Нет, мы, русские, право не до излишества переполнены патриотизмом. Совсем напротив. По крайней мере, патриотизм наш так совестлив и щекотлив, что прячется от одного укоризненного, сказанного со стороны: ‘Pfui, Schande!’ {‘Тьфу позор!’ (нем.).}.

КОММЕНТАРИИ

НВ. 1899. 11 июня. No 8363. Б.п.
‘Квасной патриотизм’ — автором этого выражения обычно указывается П. А. Вяземский, напечатавший в ‘Московском Телеграфе’ (1827. Ч. 15. С. 282) ‘Письма из Парижа’. Однако еще в 1825 г. Н. Полевой употребил это выражение в ‘Московском Телеграфе’ в своей статье ‘Разговор между сочинителем… и читателем’.
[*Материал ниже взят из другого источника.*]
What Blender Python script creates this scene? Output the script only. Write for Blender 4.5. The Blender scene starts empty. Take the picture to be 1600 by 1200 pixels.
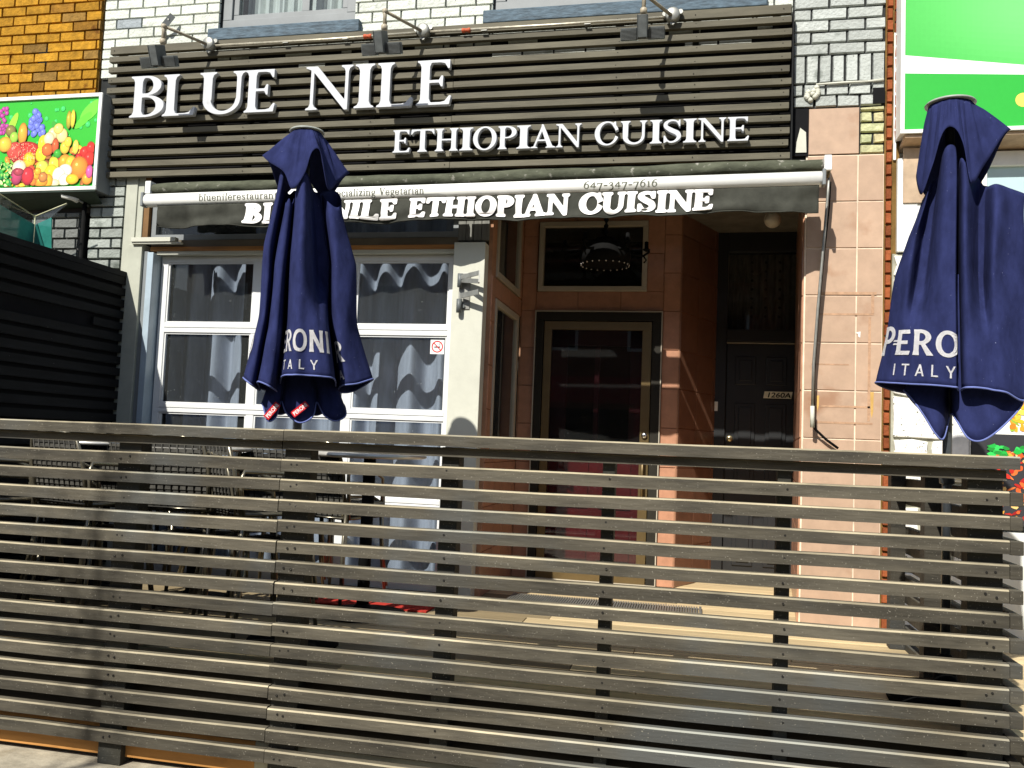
import bpy, bmesh, math, random
import numpy as np
from mathutils import Vector, Matrix
random.seed(7)
rng = random.Random(11)
SC = bpy.context.scene
COL = SC.collection
R = math.radians

# ------------------------------------------------------------------ camera
f_px = 1350.0
yaw, pitch, roll = R(-11.98), R(3.94), R(2.29)
fwd = Vector((math.sin(yaw)*math.cos(pitch), math.cos(yaw)*math.cos(pitch), math.sin(pitch)))
rt = Vector((math.cos(yaw), -math.sin(yaw), 0))
up = rt.cross(fwd)
r2 = rt*math.cos(roll) + up*math.sin(roll)
u2 = -rt*math.sin(roll) + up*math.cos(roll)
cam_d = bpy.data.cameras.new('camera')
cam = bpy.data.objects.new('camera', cam_d)
COL.objects.link(cam)
m = Matrix((r2, u2, -fwd)).transposed().to_4x4()
m.translation = Vector((0, -5.6, 1.5))
cam.matrix_world = m
cam_d.sensor_width = 36
cam_d.lens = f_px/1600*36
cam_d.clip_start = 0.05
cam_d.clip_end = 500
SC.camera = cam

# ------------------------------------------------------------------ world, sun, exposure
SUN = Vector((0.33, 1.0, -0.98)).normalized()
w = bpy.data.worlds.new("World"); SC.world = w; w.use_nodes = True
nt = w.node_tree; nt.nodes.clear()
sky = nt.nodes.new('ShaderNodeTexSky'); sky.sky_type = 'NISHITA'; sky.sun_disc = False
sky.sun_elevation = math.asin(-SUN.z); sky.sun_rotation = math.atan2(-SUN.x, -SUN.y)
bg = nt.nodes.new('ShaderNodeBackground'); bg.inputs[1].default_value = 0.08
wo = nt.nodes.new('ShaderNodeOutputWorld')
nt.links.new(sky.outputs[0], bg.inputs[0]); nt.links.new(bg.outputs[0], wo.inputs[0])
sun_d = bpy.data.lights.new('sun', 'SUN'); sun_d.energy = 5.0; sun_d.angle = R(0.5); sun_d.color = (1, .96, .88)
sun = bpy.data.objects.new('sun', sun_d); COL.objects.link(sun)
sun.rotation_euler = SUN.to_track_quat('-Z', 'Y').to_euler(); sun.location = (-4, -12, 12)
SC.view_settings.view_transform = 'Standard'; SC.view_settings.look = 'None'
SC.view_settings.gamma = 1.0; SC.view_settings.exposure = 0.5
SC.cycles.max_bounces = 6; SC.cycles.transparent_max_bounces = 12
SC.cycles.caustics_reflective = False; SC.cycles.caustics_refractive = False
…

…Щедрин, не оставивший, по выражению Достоевского, ни одного непроплеванного местечка в России — ‘Правда, в России и от русских-то не осталось ни одного не проплеванного места (словечко Щедрина)’ (Ф. М. Достоевский. Дневник писателя за 1877 г. Март. Гл. 2. 1). Имеются в виду слова в первой главе ‘Современной идиллии’ (1877) М. Е. Салтыкова-Щедрина о клеенчатых диванах, на которых ‘ни одного непроплеванного места невозможно найти’.